Laws need to change to keep up with the new technology, such as what California did for the ride-sharing industry – the first state to create a new regulatory framework for these startups. Companies also have the responsibility to proactively engage with the city officials to decrease the amount of shutdowns and suspensions that we’ve seen across the country in ridesharing to the current battle with Airbnb and New York.

At fitmob, we faced a challenge in using the public parks for residents to have workouts. The park system didn’t contemplate that outdoor fitness would be so popular and it presents challenges in a balanced use of parks. After casually using the parks and hearing of complaints, we reached out to SF Recreation and Parks to work out an agreement that allowed us to work collaboratively. By creating a relationship early we were able to foresee issues and propose solutions that benefit both parties.

Running a Sharing Economy Business Isn’t Cheap

The common misconception that the sharing economy requires very little capital and just requires some good code and design couldn’t be further from the truth. Airbnb, Lyft and Uber have all raised hundreds of millions of dollars. Just to launch fitmob and prove product market fit we raised over $9 million in equity and venture debt financing. Why?

First, in the early days it’s critical to curate and have the best “supply”.  Often times the platform needs to subsidize the best providers to have them forego their current opportunities and solve the “chicken or egg” problem. Lyft, Uber, and fitmob all had to pay providers some sort of “floor” initially to make it worth their while when consumer demand was not predictable. Second, these are hyperlocal businesses that require very targeted seed marketing to get the flywheel going.

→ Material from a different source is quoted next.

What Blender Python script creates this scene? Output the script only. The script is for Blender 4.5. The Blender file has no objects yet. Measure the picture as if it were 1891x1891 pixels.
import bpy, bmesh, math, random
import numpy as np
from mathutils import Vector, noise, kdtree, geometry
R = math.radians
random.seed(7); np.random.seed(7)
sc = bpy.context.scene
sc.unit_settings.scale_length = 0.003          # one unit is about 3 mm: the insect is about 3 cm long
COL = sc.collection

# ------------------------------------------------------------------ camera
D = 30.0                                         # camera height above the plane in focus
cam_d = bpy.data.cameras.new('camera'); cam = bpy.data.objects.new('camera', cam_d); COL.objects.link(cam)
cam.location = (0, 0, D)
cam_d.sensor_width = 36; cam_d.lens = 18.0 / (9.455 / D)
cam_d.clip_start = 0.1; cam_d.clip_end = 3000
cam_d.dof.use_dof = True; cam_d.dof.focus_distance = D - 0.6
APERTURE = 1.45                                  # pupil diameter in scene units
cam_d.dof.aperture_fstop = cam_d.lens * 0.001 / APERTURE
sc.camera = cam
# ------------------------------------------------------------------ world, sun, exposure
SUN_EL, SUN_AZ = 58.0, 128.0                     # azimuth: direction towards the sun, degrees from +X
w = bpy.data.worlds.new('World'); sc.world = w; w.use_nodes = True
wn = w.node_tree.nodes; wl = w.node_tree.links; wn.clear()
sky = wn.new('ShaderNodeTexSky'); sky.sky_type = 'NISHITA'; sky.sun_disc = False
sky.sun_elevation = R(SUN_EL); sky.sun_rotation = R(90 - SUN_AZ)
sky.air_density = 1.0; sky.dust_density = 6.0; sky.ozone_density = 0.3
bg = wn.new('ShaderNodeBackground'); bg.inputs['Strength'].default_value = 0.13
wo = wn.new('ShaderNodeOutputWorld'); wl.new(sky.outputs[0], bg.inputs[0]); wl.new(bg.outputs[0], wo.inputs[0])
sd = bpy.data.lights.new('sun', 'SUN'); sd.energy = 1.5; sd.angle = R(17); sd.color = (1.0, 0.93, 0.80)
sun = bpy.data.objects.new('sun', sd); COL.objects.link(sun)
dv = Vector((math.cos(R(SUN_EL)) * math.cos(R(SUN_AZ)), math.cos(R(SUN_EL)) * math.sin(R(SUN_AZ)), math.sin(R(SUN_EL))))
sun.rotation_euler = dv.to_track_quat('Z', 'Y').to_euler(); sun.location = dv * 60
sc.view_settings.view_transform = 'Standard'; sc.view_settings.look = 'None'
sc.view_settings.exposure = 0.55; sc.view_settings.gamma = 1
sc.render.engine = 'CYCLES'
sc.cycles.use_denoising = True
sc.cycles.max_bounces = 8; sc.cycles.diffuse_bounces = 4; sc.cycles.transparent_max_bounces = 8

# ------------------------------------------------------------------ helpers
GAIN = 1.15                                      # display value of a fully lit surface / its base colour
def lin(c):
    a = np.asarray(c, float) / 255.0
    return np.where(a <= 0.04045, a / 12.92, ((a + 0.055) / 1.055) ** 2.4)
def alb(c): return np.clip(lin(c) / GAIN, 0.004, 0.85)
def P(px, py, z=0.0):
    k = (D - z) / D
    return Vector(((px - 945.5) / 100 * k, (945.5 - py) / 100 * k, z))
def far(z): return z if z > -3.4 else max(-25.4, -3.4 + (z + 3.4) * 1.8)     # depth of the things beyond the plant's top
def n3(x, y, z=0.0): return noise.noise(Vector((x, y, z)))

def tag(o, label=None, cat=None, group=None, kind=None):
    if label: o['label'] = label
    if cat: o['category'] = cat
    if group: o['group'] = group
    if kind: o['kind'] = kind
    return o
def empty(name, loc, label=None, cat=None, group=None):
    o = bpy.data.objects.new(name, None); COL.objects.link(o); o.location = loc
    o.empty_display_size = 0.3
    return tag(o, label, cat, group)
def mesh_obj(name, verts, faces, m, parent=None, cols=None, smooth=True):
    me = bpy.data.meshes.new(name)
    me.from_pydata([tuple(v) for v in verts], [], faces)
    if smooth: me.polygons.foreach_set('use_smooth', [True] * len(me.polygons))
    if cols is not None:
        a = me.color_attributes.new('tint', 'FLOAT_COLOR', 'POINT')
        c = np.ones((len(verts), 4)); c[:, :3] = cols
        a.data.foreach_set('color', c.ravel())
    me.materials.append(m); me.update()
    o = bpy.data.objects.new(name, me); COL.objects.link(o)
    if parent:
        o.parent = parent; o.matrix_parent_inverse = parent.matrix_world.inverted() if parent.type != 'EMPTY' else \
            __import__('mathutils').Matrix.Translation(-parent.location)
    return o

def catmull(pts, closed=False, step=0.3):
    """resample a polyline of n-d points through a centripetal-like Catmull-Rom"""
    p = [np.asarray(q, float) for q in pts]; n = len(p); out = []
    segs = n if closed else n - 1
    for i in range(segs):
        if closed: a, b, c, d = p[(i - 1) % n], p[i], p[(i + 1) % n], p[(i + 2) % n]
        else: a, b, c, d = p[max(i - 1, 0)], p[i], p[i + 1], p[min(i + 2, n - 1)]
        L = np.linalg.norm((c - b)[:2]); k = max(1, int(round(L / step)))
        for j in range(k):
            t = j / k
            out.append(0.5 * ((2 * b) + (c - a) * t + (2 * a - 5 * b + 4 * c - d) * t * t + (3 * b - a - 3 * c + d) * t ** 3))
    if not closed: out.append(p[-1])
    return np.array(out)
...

Once you’ve nailed the business in one market and move to a new city, it’s like building a new company from scratch. Third, like other startups, there is a war to hire the best talent but these businesses require broader expertise than just tech – they need local marketing, logistics, market experts and regulatory firepower. It may be cheap to build a marketplace app, but not to provide a consistent high-quality service and scale it across multiple locations.

While several companies are on the fast track to successful global businesses in the sharing economy, many entrepreneurs are still figuring out what types of businesses do and don’t work running on this model. One thing is certain – the future of the sharing economy will be exciting.